Pourtant, ces mêmes décisionnaires estiment que le reste du monde devrait voler au secours de la zone euro. Lorsque cela les arrange, l’euro n’est plus cette monnaie d’une économie très prospère et intégrée, mais une monnaie partagée par un ensemble de pays créanciers et débiteurs souverains, et le FMI a donc la responsabilité de soutenir les membres débiteurs.
C’est, pour le moins, une opinion bien particulière que celle-la. Imaginons que le gouvernement fédéral américain décide de ne plus soutenir le Mississipi et d’exiger du FMI qu’il soutienne cet état pauvre du sud. Le reste du monde – les gouvernements de la zone euro en tête – leur tournerait le dos, et à raison. De même, on n’attend pas du FMI qu’il vienne en aide à l’Inde – dont le PIB par habitant est inférieur à un dixième de celui de la zone euro – pour financer les états du Bihar et de l’Uttar Pradesh, frappés par la pauvreté.
La zone euro veut gagner sur les deux tableaux. Ses débiteurs et ses créanciers sont tous membres de la même union monétaire riche, dont les excédents de compte courant avec le reste du monde reflètent sa qualité d’exportateur net de capitaux (c’est-à-dire que l’épargne intérieure excède les investissements intérieurs). En outre, la stratégie de la zone euro pour gérer la crise repose implicitement sur un excédent croissant : les états membres dont le compte courant est déficitaire sont sous pression pour résorber cette situation, tandis que les pays créanciers ne sont aucunement forcés de réduire leur excédent. Donc, une région qui opte essentiellement pour une stratégie mercantiliste voudrait aujourd’hui que le reste du monde la finance.

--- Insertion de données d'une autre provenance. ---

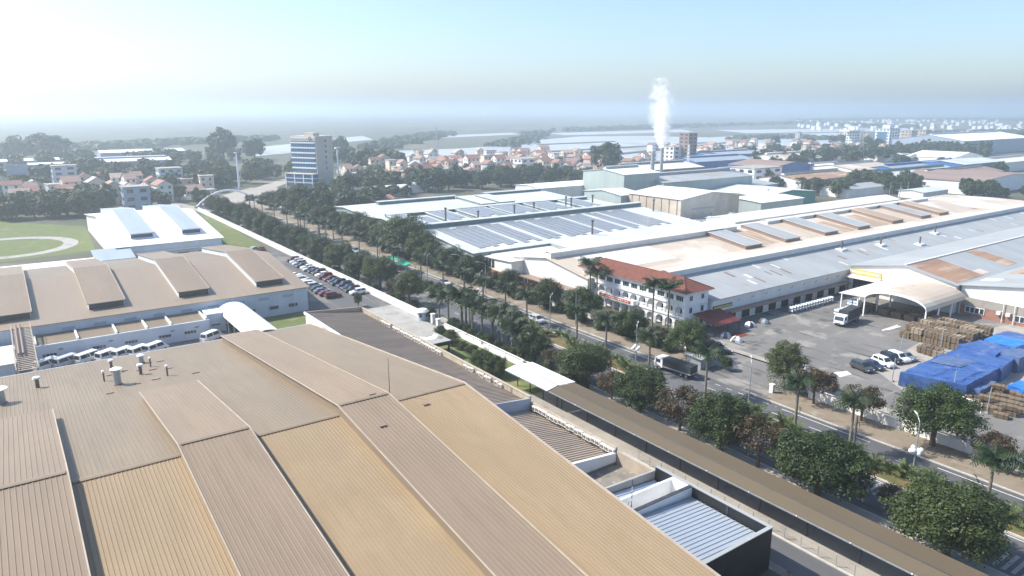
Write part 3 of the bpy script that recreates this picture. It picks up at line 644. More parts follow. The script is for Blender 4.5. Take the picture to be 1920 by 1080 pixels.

De nombreux dirigeants européens estiment que le reste du monde doit sauver la zone euro parce que l’union monétaire n’est qu’un simple spectateur. Malgré sa bonne gestion et le fait qu’elle est fondamentalement plus stable que la plupart des autres économies, les marchés (ou « spéculateurs ») empêchent les membres de la zone euro en difficulté de parvenir aux nécessaires ajustements. La zone euro mérite donc d’être protégée des forces internationales qui veulent la détruire.
Cette logique met en évidence le problème fondamental : la zone euro est constitutionnellement incomplète, et ses décideurs politiques continuent d’en imputer le blâme aux investisseurs. Dans chaque union monétaire, il y a des régions créditrices et des régions débitrices. De même qu’il est de la responsabilité des régions créditrices dans d’autres unions monétaires dans le monde de soutenir les régions débitrices (ce qu’elles font au travers de différents moyens), il est du ressort des régions créditrices de la zone euro de soutenir la solvabilité de ses régions débitrices. Cela requière une mutualisation de la dette, des transferts budgétaires entre les états membres, et bien sûr, des institutions fédérales pour lui conférer toute cette légitimité.
Une deuxième raison donnée par les décideurs politiques de la zone euro pour justifier leur demande de soutien supplémentaire au FMI est fondamentalement une forme de chantage : les conséquences globales d’une autre crise de la zone euro pourraient être si graves que le FMI n’a d’autre choix que de faire tout ce qui est en son pouvoir pour l’éviter. Les pays bien plus pauvres, et ceux qui sont régulièrement critiqués par les décideurs politiques de la zone euro pour leur endettement (comme les Etats-Unis et la Grande Bretagne), devraient donc apporter leur soutien à un riche créancier pour éviter qu’il ne cause des dommages incalculables sur l’économie globale. Cela se résume à faire une offre au reste du monde qu’il ne peut refuser.
Le reste du monde n’a aucune responsabilité morale de soutien à la zone euro, et il devrait résister aux pressions des dirigeants européens pour l’extorquer, ce qui reviendrait à un soutien voilé à ses pays créanciers. Cela constituerait un usage injustifié des ressources du FMI, et confirmerait les soupçons des économies émergeantes sur le fait que le FMI est asservi aux intérêts occidentaux.
Le FMI devrait se cantonner à soutenir les pays ayant des problèmes temporaires de financement extérieurs ; une région créditrice riche qui refuse de résoudre ses contradictions institutionnelles ne mérite pas que l’on se penche sur son cas. Si les gouvernements de la zone euro refusent de concevoir les institutions fédérales nécessaires à la stabilisation de la zone euro, ils devraient soit se charger de réunir un fond de secours par leurs propres moyens, soit admettre que la monnaie unique est inexploitable dans sa forme actuelle.